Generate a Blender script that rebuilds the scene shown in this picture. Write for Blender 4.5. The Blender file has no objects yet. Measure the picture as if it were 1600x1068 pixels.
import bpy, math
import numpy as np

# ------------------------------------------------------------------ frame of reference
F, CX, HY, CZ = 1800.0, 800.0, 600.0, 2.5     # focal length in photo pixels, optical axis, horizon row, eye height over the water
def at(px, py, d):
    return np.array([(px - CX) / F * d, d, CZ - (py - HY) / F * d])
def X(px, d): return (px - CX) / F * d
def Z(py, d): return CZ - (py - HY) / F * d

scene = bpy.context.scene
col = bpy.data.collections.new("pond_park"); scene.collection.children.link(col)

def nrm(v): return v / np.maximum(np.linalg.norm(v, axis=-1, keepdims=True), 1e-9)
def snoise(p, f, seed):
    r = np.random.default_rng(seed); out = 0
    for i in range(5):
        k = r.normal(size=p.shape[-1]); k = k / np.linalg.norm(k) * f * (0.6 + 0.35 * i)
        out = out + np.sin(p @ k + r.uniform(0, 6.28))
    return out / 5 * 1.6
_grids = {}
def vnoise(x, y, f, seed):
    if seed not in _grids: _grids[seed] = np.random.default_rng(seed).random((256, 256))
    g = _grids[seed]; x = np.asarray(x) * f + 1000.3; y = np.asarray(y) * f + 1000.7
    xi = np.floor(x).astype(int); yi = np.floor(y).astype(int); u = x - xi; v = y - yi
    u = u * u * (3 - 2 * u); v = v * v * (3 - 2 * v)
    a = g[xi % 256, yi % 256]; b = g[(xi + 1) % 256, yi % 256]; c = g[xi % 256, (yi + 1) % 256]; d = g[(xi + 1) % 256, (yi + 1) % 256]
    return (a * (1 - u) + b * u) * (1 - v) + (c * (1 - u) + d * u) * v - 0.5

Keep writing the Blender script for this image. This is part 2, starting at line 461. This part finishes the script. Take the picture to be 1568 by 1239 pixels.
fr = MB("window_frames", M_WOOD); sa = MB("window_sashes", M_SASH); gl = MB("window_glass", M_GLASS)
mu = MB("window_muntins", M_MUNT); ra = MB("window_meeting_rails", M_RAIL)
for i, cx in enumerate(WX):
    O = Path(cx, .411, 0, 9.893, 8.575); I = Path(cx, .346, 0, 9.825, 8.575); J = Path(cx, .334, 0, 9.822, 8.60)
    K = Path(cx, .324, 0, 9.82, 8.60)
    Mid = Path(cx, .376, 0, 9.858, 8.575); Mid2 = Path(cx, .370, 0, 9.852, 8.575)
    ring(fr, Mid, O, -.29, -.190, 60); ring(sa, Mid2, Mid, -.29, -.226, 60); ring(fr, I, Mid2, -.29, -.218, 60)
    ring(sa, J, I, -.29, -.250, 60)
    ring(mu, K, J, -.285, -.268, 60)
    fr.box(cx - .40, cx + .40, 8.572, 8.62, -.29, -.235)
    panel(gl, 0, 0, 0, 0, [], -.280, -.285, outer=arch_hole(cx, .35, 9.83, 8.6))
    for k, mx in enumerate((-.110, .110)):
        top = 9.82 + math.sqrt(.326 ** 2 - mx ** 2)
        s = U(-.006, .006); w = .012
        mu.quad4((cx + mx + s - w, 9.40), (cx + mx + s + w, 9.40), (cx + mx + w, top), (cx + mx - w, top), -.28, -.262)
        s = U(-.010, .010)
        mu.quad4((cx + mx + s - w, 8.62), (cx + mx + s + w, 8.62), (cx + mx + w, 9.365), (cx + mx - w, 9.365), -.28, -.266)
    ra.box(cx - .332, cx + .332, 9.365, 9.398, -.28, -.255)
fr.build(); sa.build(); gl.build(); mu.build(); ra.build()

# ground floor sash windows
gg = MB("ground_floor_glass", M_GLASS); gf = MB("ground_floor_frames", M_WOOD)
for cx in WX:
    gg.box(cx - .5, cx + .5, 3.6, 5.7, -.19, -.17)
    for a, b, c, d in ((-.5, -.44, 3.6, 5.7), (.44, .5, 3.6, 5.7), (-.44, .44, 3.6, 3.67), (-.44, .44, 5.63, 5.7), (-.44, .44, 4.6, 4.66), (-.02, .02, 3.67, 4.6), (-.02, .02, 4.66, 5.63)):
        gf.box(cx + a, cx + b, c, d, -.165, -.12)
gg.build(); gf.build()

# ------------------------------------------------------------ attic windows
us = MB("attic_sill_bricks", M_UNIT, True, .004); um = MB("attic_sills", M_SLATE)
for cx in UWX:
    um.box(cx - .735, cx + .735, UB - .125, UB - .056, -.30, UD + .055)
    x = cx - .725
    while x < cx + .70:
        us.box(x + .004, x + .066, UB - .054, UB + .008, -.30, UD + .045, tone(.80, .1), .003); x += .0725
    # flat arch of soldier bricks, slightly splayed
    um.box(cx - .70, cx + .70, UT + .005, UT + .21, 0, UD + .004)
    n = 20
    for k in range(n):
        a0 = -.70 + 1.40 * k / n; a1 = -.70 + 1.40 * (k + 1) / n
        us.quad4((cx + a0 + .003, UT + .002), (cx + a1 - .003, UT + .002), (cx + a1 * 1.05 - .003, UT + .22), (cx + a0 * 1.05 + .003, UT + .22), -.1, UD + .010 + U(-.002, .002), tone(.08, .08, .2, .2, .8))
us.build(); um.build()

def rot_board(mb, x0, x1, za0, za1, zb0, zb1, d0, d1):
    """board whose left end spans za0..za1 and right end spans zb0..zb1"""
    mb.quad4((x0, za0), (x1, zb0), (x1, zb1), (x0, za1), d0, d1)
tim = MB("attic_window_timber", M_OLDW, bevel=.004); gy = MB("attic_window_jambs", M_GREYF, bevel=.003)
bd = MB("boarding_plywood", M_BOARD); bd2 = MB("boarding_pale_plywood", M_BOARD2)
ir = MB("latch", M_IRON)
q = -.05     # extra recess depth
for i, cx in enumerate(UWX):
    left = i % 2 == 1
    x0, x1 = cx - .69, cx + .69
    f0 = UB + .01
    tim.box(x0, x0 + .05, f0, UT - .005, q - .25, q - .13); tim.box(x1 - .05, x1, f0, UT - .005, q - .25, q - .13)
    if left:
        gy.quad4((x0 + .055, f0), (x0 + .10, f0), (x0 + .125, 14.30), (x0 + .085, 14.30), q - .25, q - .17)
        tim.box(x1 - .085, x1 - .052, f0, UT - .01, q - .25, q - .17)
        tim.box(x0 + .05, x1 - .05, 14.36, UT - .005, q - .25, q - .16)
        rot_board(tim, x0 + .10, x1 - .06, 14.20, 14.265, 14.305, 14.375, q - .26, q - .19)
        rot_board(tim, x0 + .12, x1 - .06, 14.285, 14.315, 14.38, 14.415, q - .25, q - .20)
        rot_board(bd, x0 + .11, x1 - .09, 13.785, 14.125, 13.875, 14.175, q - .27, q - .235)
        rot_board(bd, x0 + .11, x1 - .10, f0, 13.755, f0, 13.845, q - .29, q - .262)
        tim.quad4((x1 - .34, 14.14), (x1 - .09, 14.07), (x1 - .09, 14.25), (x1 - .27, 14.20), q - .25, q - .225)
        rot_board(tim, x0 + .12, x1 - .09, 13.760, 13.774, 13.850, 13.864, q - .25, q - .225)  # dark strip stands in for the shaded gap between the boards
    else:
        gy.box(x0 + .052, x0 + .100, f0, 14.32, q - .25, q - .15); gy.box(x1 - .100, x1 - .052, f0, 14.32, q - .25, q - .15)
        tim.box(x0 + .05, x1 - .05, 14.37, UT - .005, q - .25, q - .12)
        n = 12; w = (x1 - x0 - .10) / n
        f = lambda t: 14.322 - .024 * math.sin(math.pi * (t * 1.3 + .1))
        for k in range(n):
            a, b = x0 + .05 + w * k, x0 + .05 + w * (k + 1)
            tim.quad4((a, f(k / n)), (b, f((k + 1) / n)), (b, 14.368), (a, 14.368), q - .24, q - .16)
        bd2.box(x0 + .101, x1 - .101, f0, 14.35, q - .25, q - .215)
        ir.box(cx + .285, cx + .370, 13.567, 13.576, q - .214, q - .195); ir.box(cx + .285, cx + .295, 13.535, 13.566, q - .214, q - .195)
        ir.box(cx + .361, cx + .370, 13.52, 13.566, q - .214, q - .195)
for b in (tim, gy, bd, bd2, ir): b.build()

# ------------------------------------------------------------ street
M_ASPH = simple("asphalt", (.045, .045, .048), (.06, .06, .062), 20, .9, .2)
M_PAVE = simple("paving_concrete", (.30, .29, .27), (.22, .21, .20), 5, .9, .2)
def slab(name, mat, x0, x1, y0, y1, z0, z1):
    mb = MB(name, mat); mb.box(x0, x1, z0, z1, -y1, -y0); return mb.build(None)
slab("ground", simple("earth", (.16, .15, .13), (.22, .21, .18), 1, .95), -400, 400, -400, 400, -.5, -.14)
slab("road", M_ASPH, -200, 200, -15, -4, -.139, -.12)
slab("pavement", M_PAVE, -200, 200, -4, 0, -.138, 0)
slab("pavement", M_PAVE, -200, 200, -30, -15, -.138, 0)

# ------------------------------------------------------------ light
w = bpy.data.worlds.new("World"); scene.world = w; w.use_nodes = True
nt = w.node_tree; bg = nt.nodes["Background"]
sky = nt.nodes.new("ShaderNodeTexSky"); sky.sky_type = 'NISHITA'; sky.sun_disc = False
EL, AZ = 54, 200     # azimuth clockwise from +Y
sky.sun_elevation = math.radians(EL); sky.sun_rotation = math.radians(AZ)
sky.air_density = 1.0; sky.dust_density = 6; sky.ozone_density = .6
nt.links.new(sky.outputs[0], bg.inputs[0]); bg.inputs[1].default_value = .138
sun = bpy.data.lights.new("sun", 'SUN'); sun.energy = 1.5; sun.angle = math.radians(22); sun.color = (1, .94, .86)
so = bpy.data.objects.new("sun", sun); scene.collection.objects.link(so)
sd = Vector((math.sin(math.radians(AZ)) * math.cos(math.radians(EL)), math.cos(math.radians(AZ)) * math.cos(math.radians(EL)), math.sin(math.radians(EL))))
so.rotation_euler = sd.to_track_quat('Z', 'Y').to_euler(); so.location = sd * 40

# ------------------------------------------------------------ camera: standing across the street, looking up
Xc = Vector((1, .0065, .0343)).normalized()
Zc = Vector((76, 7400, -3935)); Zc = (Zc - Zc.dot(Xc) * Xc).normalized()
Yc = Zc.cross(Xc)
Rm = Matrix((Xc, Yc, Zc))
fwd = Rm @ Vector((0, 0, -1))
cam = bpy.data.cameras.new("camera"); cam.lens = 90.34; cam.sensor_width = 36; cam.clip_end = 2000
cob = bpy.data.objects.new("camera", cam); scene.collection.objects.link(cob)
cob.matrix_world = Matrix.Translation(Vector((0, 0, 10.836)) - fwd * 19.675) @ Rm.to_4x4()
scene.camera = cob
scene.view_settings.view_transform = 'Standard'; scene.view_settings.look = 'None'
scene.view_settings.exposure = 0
============
Using the data above, copy each line that contains "this".

Generate a Blender script that rebuilds the scene shown in this picture. Write for Blender 4.5. The Blender file has no objects yet. Measure the picture as if it were 1600x1068 pixels.
Keep writing the Blender script for this image. This is part 2, starting at line 461. This part finishes the script. Take the picture to be 1568 by 1239 pixels.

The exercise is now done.